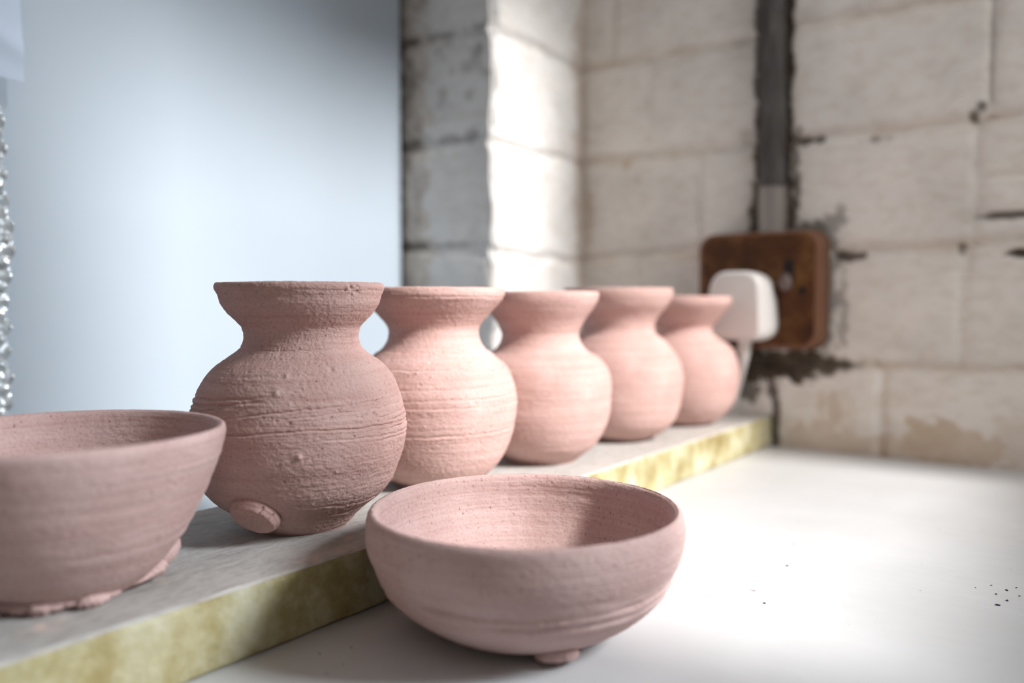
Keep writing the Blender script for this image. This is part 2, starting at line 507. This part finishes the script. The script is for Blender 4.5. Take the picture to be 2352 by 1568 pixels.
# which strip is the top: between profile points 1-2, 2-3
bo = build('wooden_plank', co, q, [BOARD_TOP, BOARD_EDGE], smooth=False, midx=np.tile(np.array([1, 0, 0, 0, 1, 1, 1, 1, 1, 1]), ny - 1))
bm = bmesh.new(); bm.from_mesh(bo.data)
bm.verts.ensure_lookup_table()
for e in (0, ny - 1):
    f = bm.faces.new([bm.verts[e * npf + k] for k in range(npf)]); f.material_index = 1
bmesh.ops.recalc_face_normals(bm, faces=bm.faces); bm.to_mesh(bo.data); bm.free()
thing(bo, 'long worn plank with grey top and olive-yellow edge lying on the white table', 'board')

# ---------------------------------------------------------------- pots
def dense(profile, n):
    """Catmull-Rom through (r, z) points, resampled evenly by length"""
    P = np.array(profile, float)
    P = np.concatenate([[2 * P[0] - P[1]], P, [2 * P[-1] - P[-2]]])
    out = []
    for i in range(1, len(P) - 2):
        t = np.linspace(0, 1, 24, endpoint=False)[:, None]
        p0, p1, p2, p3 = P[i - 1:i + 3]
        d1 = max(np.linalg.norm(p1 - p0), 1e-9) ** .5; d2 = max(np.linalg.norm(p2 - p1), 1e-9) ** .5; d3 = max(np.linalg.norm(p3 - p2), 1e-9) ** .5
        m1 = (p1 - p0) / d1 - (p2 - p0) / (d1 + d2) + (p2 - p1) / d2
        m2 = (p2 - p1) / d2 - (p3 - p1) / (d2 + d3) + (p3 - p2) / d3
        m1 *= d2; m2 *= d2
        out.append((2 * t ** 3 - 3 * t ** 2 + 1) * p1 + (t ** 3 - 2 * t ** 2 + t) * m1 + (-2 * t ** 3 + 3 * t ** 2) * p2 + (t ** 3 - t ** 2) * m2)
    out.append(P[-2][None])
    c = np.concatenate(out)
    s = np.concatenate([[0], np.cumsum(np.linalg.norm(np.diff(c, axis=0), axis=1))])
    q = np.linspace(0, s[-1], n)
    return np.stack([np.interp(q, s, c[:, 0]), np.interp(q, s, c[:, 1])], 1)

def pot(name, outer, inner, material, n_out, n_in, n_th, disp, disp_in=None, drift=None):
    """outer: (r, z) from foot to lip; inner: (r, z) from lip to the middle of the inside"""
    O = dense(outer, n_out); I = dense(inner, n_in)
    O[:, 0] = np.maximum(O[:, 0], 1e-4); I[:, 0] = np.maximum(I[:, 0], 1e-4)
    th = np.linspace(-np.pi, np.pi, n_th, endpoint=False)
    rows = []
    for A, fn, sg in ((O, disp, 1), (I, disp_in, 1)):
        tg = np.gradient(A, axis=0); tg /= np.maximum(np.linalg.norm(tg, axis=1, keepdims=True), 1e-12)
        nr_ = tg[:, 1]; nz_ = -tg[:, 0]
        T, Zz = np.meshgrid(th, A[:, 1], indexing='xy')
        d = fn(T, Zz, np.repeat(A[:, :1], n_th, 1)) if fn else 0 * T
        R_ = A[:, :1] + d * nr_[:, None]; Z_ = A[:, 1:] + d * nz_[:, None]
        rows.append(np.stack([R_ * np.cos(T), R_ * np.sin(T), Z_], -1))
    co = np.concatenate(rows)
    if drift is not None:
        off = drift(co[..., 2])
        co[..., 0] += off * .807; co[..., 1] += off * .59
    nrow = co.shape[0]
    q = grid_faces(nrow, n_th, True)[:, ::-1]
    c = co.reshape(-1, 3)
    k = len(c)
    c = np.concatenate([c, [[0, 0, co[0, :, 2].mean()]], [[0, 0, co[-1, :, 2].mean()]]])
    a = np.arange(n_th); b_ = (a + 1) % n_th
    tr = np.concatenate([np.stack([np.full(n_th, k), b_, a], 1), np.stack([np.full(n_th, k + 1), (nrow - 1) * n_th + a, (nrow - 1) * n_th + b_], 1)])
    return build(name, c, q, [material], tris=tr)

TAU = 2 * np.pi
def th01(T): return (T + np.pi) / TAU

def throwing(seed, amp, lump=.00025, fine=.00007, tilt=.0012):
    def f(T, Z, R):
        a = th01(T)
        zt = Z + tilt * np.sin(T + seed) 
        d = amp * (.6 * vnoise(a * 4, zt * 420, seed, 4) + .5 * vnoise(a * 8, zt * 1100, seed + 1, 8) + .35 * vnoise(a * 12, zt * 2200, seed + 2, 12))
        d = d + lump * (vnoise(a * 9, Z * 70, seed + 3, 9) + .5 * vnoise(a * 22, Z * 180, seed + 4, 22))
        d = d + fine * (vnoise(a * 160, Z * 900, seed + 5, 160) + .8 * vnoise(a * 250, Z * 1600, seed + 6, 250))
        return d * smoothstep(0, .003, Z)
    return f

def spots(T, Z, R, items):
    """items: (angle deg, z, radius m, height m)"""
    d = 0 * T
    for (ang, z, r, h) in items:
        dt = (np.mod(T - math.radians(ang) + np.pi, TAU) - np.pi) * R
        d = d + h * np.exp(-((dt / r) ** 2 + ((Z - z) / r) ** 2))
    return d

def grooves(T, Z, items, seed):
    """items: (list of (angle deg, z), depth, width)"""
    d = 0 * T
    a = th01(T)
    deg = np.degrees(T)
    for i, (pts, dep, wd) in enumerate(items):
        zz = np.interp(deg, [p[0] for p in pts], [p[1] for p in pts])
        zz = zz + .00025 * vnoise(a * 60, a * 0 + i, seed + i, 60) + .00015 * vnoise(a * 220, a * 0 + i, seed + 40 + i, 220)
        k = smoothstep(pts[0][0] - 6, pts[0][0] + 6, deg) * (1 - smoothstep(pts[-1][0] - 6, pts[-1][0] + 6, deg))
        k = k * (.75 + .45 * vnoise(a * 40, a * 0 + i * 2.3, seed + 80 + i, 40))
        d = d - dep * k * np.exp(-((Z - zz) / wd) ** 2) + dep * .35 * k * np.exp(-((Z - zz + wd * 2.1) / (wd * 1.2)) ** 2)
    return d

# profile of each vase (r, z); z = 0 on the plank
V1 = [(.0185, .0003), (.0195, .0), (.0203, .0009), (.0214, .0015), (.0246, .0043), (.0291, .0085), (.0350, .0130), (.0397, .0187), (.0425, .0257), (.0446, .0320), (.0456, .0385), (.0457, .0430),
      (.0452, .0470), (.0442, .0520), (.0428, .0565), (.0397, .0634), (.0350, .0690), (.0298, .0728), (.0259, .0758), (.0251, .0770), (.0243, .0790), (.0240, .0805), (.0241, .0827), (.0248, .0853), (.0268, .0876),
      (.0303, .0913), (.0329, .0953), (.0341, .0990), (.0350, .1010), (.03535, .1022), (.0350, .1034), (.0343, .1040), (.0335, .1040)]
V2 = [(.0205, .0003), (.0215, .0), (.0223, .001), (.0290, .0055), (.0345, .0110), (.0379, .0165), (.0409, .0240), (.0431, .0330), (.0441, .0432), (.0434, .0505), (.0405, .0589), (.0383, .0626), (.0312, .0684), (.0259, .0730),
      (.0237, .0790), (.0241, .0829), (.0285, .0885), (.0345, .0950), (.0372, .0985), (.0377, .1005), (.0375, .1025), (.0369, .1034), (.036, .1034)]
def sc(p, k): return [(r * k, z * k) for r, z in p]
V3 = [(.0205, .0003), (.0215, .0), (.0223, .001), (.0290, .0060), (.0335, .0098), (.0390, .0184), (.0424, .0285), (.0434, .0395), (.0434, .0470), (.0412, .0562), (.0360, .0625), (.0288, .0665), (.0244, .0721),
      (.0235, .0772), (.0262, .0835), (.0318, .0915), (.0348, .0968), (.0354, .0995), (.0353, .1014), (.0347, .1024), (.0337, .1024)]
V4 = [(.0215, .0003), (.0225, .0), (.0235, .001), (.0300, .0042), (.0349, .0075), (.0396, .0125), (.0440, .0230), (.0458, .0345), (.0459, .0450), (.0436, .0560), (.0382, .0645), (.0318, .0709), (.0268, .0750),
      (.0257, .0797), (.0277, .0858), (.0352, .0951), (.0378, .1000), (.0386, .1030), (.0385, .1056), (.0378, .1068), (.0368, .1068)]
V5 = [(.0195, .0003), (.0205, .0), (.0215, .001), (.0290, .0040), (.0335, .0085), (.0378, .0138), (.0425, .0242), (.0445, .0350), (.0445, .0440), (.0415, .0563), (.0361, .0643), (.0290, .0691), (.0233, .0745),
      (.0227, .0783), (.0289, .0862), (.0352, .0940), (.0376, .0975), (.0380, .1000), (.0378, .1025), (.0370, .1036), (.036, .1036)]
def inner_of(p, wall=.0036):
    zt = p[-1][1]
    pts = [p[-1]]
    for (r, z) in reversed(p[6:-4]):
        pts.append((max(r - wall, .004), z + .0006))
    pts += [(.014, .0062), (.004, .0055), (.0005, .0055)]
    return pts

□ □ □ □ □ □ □

__What to work on__.
Pictures are excluded; extract exactly the lines from the start of the data through the line that holds "thing(bo, 'long worn", both ends included.

__Exercise answer__.
Keep writing the Blender script for this image. This is part 2, starting at line 507. This part finishes the script. The script is for Blender 4.5. Take the picture to be 2352 by 1568 pixels.
# which strip is the top: between profile points 1-2, 2-3
bo = build('wooden_plank', co, q, [BOARD_TOP, BOARD_EDGE], smooth=False, midx=np.tile(np.array([1, 0, 0, 0, 1, 1, 1, 1, 1, 1]), ny - 1))
bm = bmesh.new(); bm.from_mesh(bo.data)
bm.verts.ensure_lookup_table()
for e in (0, ny - 1):
    f = bm.faces.new([bm.verts[e * npf + k] for k in range(npf)]); f.material_index = 1
bmesh.ops.recalc_face_normals(bm, faces=bm.faces); bm.to_mesh(bo.data); bm.free()
thing(bo, 'long worn plank with grey top and olive-yellow edge lying on the white table', 'board')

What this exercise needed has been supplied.